An Application in a Case filed 24 February 2017 seeking certain orders, namely, orders for a stay of orders dismissing applications to relocate
The Court explained to the wife that her application was misconceived. The application was dismissed in all respects. The costs of the husband were reserved.
Again, in the same category, this application has a vexatious character, a dogged refusal to accept that the application would not succeed.
An Application for Contravention filed on 27 February 2017
There were 59 pages with 57 separate alleged contraventions. The affidavit is described as having been 128 pages long. Again, very far outside the rules for interim and interlocutory applications. The application was adjourned several times and dismissed on 4 September 2017 when the wife failed to appear at Court. The costs of the husband were reserved.
I note that in combination with other occasions where the wife failed to attend to prosecute her own applications, there is an intensifying flavour of vexatiousness.
An Application in a Case filed on 28 April 2017 and a further application of 4 May 2017 seeking an extension of time to file trial affidavits
These applications were successful, and time was extended for the filing of documents. There was an order for costs of $500, and the husband asserts that that money has not been paid.
An Application for Contempt filed 16 August 2017 with respect to property
The matter came before the Court on 4 September 2017. There was no appearance by the wife. The application was dismissed, and the costs of the husband were reserved.
It falls into the same category of an increasing number of occasions where the wife did not attend to prosecute her own applications.
An Application for Contempt filed on 8 March 2018
This application was supported by an affidavit of 253 pages which is simply an outrageous size of document. The application was dealt with by the Court on 9 May 2018. The application was found by the Court to have been misconceived and was dismissed that day with no order for costs.
Appeals to the Full Court
There had been two Notices of Appeal filed by the wife with respect to orders made by the Court in December 2016. These appeals were discontinued by the wife on 17 March 2017. The husband had already incurred some costs.
On 27 July 2017, the wife filed a Notice of Appeal with respect to the final orders (parenting) made on 30 June 2017. The appeal books were not filed and served by the nominated time. The wife sought an order that the husband file and prepare the appeal books which he obviously declined to do.
The husband filed an application for security of costs which was successful.
The wife did not file and serve the appeal books and did not pay the directed funds for security of costs.
On 20 November 2017 the appeals registrar notified that the appeal was taken to be abandoned. That should have been the point where the wife acknowledged to herself at least that the final parenting orders were in place, and there was no more to be done about that aspect of the proceedings.

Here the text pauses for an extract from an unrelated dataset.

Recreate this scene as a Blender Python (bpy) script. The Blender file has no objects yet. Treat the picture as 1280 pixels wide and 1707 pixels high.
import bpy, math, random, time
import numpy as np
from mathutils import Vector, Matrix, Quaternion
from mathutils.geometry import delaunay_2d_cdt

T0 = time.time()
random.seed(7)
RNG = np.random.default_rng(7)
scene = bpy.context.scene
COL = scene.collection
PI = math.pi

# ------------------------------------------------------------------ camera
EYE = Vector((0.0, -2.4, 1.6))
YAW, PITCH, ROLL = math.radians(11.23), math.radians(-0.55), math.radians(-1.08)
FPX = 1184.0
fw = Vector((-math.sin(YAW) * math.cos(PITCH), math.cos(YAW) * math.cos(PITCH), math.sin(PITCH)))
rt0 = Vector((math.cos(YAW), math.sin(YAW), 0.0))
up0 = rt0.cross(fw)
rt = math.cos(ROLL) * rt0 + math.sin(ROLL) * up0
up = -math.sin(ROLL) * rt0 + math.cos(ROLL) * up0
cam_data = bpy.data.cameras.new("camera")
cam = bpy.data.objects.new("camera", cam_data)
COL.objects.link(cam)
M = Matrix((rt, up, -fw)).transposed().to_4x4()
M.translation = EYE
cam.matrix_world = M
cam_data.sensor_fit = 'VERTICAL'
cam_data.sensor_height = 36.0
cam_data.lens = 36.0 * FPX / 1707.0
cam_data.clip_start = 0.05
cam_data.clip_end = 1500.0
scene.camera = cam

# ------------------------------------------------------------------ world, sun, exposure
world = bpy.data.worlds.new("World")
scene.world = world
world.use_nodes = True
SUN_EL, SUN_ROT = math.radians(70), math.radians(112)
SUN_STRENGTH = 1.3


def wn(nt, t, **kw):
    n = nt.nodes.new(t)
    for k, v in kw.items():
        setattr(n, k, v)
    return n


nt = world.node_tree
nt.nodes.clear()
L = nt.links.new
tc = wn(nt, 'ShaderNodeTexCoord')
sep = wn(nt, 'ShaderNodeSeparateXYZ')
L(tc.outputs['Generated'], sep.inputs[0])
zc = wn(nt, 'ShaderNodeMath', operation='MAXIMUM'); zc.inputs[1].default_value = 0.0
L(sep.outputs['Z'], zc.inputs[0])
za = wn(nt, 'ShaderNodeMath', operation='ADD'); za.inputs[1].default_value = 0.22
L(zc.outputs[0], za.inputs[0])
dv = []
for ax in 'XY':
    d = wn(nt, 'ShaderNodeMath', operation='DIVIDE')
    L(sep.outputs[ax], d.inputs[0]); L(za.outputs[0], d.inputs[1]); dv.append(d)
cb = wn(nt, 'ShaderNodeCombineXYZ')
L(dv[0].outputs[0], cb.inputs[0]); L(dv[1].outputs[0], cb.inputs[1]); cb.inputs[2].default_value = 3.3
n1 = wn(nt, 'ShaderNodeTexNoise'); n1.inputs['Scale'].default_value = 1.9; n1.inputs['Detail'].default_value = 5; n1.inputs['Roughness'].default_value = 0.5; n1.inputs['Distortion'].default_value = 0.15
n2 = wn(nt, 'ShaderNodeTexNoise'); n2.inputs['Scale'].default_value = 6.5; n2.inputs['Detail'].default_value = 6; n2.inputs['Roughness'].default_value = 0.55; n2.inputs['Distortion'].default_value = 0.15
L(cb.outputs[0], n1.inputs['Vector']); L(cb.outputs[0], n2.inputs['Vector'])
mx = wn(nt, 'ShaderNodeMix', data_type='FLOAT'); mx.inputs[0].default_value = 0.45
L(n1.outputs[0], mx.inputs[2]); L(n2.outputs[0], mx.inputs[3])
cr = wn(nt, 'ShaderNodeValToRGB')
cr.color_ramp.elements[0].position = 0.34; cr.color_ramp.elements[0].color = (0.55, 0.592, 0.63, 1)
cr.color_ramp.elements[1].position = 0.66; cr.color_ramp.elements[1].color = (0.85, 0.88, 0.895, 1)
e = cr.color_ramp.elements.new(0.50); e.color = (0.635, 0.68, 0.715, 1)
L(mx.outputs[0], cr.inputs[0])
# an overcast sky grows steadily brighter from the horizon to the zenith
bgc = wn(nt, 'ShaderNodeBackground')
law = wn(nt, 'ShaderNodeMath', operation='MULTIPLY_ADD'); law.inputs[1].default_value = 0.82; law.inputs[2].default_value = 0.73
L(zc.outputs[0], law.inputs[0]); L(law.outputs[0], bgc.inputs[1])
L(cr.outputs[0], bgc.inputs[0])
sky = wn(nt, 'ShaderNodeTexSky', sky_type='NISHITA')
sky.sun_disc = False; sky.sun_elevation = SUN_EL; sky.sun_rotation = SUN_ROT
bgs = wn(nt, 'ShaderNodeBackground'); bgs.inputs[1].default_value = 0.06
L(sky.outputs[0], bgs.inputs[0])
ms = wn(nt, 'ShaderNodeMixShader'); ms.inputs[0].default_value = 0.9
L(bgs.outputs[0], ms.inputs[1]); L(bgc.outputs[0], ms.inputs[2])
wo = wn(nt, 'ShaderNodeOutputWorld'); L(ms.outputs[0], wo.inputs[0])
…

On 18 May 2018 the wife filed another Notice of Appeal with respect to the orders that had been made on 9 May 2018. In that appeal, the wife was seeking various orders including a transfer of the proceedings to New Zealand and other orders unlikely to have been implemented.

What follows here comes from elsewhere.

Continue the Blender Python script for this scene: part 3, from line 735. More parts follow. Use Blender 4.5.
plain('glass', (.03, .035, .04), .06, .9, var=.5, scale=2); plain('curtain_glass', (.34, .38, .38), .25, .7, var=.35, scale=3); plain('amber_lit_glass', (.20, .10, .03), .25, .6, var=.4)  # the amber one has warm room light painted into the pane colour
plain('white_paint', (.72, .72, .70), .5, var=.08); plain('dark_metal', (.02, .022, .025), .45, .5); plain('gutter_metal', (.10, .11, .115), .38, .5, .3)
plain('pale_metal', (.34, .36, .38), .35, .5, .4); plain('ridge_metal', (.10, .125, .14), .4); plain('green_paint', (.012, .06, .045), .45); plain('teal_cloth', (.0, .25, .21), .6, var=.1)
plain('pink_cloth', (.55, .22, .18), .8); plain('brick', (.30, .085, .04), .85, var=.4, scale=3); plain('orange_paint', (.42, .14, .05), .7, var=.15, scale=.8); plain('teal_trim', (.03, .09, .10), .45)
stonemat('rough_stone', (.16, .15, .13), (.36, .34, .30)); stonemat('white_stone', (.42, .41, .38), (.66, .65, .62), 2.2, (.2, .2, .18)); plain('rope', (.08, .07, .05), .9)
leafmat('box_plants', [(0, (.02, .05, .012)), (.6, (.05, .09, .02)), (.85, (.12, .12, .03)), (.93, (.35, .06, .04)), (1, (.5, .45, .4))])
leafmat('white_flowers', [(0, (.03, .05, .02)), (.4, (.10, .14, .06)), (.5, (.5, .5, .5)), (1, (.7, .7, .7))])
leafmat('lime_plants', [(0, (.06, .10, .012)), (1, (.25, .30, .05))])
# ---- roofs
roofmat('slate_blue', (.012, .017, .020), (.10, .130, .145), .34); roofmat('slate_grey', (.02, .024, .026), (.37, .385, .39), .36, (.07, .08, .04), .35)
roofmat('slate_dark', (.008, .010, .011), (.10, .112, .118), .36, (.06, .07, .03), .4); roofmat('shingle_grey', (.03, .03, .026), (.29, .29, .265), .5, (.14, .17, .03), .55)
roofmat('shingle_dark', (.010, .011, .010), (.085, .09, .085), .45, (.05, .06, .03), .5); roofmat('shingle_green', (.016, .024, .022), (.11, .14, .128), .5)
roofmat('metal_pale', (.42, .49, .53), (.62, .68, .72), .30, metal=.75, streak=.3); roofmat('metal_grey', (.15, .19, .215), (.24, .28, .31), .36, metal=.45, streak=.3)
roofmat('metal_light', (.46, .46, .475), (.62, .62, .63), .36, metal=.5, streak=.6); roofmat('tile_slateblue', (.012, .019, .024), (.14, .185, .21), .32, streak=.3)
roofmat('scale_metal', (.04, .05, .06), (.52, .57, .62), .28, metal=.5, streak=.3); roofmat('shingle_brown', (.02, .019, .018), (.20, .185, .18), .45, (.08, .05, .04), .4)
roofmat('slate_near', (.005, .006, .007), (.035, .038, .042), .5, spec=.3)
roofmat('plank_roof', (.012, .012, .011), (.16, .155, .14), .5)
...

Application in State Court
On 24 January 2017, the wife filed an Application for an Apprehended Personal Violence Order against the solicitor for the husband on the basis that she (the solicitor) had sent to the unrepresented wife a disproportionate number of emails. The application was either withdrawn or dismissed at Singleton Local Court on 2 February 2017.
Conclusion
Has the discretion been enlivened?
I am satisfied that the wife has filed some vexatious applications as identified in these reasons.
In her Response to this application, the wife sought orders for a Domestic Violence Order for her protection against the husband, spousal maintenance and in orders 5 to 16, a comprehensive suite of parenting orders despite final parenting orders having been made and a prospective appeal against them having been abandoned. Such a response has the character of a refusal to accept that the litigation process has been undertaken and exhausted.

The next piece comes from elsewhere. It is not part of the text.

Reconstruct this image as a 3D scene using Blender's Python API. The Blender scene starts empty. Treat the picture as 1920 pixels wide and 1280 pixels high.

The husband has incurred costs and lost time from work. He has spent time reading and responding to applications with supporting affidavits where the application was subsequently abandoned.
I note that the bankruptcy issue raised by the husband regarding costs and the possibility of receiving them from the wife has now been ameliorated by the fact the wife has been discharged from bankruptcy.
Taking all those factors into account, I consider that the discretion to make an order has been enlivened.
Should the discretion be exercised in favour of an order (VPO) being made?
Despite the considerable force of the application, I conclude that the discretion, though enlivened, should not be exercised in favour of a vexatious proceedings order being made.
The principal reason is that the initial proceedings in respect of adjustment of interests in property are yet to be heard and determined.
Another judge of this Court who heard the vast majority of the applications referred to in these reasons elected to recuse himself from further hearing.
A registrar of this Court is waiting to hold a conference with the parties in order to prepare the final aspect of the proceedings for trial.
A vexatious proceedings order has the capacity to put the wife, especially if she continues to be self-representing, at a severe disadvantage and, further, to delay final hearing to the disadvantage of both parties.
The wife has shown signs of tenacious pursuit of her preferred parenting outcome despite the final parenting orders having been made. This is similar to the character of conduct identified by the Full Court in Pencious & Searle. For instance, the material in the submissions of the wife for this application under the following headings:
· Vexatious Proceedings (by husband as a perpetrator of domestic violence);
· Systems Abuse;
· Following, harassing and monitoring;
· Stalking;
· Controlling, jealous, obsessive behaviours;
all suggest that there is a risk that the wife may not cease making parenting applications.
As stated in her response to this application, the wife again applied for parenting orders on an interim basis, which could simply not succeed.
If the wife continues in that way after all aspects of the proceedings between the parties have been finalised, a fresh application of this type may have a different outcome.
On this occasion, for the reasons stated, I decline to make a vexatious proceedings order.
Orders are made accordingly.
I certify that the preceding seventy-one (71) paragraphs are a true copy of the reasons for judgment of the Honourable Justice Cleary delivered on 5 October 2018.